Scenes as source code
==============================
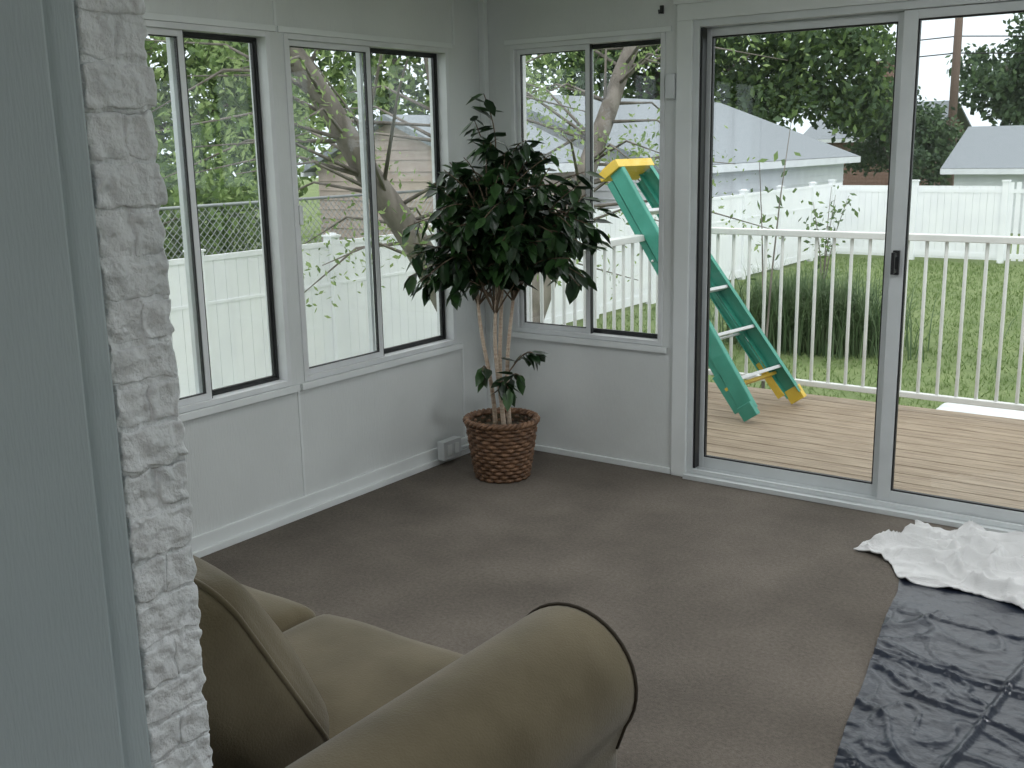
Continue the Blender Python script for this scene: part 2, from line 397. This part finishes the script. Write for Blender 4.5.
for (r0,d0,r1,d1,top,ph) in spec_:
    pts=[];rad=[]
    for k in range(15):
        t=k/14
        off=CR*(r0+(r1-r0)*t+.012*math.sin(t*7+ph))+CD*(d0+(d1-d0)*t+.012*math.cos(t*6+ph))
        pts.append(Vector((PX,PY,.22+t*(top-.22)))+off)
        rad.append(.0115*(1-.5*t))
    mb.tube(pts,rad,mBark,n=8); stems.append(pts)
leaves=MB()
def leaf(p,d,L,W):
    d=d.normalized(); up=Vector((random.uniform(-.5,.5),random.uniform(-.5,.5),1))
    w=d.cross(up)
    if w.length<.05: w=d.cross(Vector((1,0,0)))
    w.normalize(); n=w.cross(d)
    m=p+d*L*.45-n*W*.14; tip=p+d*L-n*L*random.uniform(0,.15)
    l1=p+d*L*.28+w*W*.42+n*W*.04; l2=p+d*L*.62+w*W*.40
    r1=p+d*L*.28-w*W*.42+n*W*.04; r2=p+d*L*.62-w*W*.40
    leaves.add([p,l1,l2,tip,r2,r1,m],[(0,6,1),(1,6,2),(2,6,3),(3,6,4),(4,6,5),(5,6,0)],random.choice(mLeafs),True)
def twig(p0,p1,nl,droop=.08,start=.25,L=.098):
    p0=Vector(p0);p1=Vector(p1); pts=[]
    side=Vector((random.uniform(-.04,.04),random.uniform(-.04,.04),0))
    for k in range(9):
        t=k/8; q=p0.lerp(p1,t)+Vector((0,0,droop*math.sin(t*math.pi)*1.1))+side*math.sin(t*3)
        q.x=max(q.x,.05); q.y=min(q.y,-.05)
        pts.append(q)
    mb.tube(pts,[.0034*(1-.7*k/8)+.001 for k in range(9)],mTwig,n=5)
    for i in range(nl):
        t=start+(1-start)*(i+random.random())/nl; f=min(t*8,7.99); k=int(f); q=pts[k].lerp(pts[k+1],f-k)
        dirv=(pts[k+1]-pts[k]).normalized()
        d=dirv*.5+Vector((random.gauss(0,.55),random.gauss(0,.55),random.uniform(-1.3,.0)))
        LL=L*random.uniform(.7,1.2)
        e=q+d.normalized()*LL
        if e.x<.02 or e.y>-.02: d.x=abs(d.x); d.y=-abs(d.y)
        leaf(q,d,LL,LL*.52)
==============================
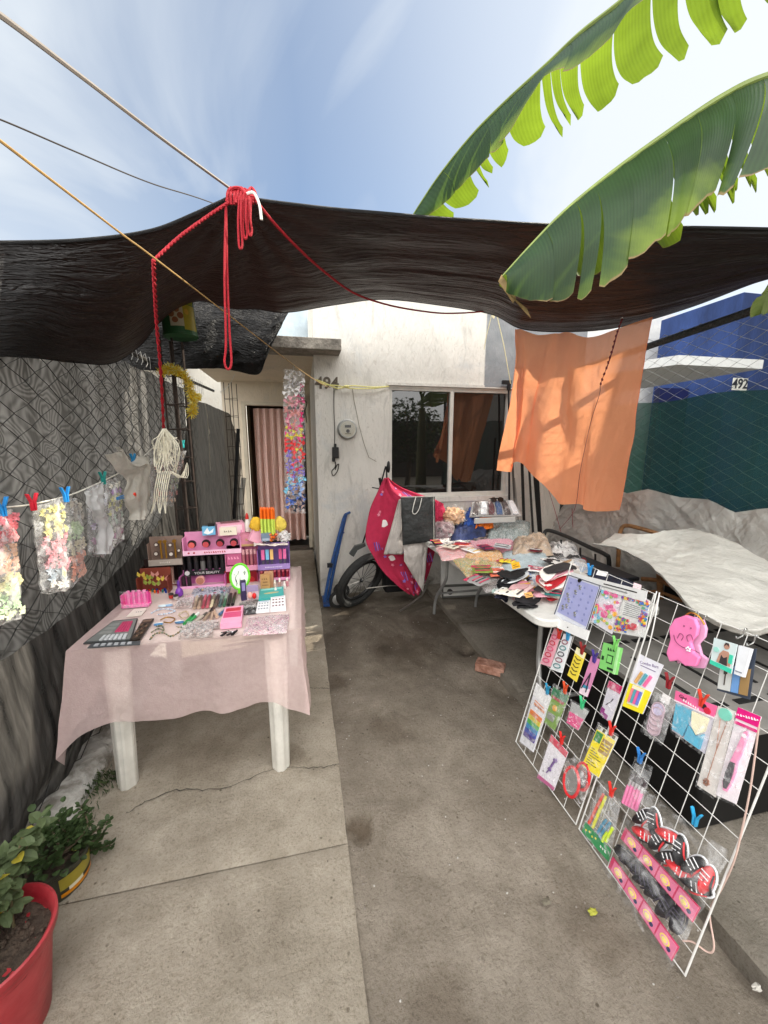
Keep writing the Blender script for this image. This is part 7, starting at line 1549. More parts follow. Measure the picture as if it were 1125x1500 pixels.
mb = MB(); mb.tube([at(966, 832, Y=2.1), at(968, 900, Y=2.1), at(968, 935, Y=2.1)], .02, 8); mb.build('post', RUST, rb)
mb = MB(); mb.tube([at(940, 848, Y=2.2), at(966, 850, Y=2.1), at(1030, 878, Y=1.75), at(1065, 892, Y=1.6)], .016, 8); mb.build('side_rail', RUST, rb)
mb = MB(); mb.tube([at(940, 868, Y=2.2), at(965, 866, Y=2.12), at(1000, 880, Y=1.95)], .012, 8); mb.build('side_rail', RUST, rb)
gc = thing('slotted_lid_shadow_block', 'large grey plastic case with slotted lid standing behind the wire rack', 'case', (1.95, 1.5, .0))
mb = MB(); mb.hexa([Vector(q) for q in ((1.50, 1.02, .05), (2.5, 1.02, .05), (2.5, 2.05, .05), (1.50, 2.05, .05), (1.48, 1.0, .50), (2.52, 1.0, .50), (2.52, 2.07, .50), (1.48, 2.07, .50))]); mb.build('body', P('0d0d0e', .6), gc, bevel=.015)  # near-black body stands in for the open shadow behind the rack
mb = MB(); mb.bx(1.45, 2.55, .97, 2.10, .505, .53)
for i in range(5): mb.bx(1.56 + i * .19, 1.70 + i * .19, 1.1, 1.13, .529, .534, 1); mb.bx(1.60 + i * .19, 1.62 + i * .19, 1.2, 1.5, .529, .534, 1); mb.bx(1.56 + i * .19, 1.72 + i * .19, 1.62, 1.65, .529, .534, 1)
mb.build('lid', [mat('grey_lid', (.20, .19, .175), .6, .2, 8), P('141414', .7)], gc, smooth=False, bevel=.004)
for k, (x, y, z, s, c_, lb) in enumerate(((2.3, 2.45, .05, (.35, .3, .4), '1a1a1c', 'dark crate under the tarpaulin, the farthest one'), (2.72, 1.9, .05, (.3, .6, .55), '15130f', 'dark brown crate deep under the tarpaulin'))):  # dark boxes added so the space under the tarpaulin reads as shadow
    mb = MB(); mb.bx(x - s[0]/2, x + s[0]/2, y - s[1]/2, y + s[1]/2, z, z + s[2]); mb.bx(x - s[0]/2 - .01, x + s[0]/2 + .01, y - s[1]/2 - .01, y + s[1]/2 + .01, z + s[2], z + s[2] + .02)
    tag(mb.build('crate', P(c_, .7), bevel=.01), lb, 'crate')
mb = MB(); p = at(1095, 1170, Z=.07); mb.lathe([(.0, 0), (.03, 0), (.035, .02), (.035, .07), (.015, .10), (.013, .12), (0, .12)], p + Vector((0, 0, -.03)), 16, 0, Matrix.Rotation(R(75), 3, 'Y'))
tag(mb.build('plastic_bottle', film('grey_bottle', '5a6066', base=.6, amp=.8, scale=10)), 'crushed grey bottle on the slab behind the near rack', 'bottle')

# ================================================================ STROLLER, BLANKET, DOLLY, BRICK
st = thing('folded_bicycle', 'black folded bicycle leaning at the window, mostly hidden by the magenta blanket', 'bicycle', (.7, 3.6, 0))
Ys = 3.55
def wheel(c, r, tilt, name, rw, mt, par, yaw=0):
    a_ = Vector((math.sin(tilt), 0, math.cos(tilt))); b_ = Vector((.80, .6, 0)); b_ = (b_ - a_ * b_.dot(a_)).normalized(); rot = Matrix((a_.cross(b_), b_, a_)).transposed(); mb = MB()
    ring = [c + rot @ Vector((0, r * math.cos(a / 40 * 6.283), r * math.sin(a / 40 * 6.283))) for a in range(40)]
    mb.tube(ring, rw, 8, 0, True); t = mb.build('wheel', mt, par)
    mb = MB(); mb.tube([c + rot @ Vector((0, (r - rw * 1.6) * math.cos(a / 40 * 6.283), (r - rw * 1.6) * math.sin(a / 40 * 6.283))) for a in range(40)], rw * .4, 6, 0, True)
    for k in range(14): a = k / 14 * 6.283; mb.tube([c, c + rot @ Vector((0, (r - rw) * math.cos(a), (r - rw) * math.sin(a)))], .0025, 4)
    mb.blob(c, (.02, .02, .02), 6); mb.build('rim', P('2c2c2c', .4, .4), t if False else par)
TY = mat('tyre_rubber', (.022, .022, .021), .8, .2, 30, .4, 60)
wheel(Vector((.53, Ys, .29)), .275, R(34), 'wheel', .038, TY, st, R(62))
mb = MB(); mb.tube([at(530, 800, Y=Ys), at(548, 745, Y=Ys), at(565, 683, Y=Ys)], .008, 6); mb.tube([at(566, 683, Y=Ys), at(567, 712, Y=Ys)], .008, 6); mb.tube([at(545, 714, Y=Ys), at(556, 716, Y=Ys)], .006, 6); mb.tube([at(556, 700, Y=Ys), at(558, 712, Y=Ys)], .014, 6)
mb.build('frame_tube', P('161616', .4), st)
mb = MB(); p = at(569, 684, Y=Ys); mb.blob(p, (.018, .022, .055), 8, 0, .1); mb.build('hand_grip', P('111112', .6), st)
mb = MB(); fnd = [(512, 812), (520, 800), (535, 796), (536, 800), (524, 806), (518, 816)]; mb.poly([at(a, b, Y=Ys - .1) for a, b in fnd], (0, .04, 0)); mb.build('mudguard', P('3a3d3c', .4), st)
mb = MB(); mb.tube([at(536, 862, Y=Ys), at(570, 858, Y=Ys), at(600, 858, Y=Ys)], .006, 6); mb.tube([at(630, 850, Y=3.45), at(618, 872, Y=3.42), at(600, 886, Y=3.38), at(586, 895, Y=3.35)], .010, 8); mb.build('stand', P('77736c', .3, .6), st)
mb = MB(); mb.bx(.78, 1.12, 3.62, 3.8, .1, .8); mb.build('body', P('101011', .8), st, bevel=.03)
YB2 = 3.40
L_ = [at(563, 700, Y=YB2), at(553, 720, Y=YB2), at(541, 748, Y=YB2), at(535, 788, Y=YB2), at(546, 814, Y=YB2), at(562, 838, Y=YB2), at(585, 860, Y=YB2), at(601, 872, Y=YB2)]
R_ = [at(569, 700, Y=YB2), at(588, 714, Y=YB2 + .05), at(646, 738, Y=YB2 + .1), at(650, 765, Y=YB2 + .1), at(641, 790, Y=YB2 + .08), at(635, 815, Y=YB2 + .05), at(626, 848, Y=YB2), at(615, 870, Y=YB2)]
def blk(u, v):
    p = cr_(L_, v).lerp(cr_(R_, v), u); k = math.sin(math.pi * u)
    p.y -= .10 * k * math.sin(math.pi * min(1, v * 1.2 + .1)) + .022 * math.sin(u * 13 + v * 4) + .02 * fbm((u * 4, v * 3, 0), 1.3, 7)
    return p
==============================
* [PROBLEM REQUIREMENTS] Using the records above, copy every line that has the word "script" in it.

* [FINAL RESULT]
Continue the Blender Python script for this scene: part 2, from line 397. This part finishes the script. Write for Blender 4.5.
Keep writing the Blender script for this image. This is part 7, starting at line 1549. More parts follow. Measure the picture as if it were 1125x1500 pixels.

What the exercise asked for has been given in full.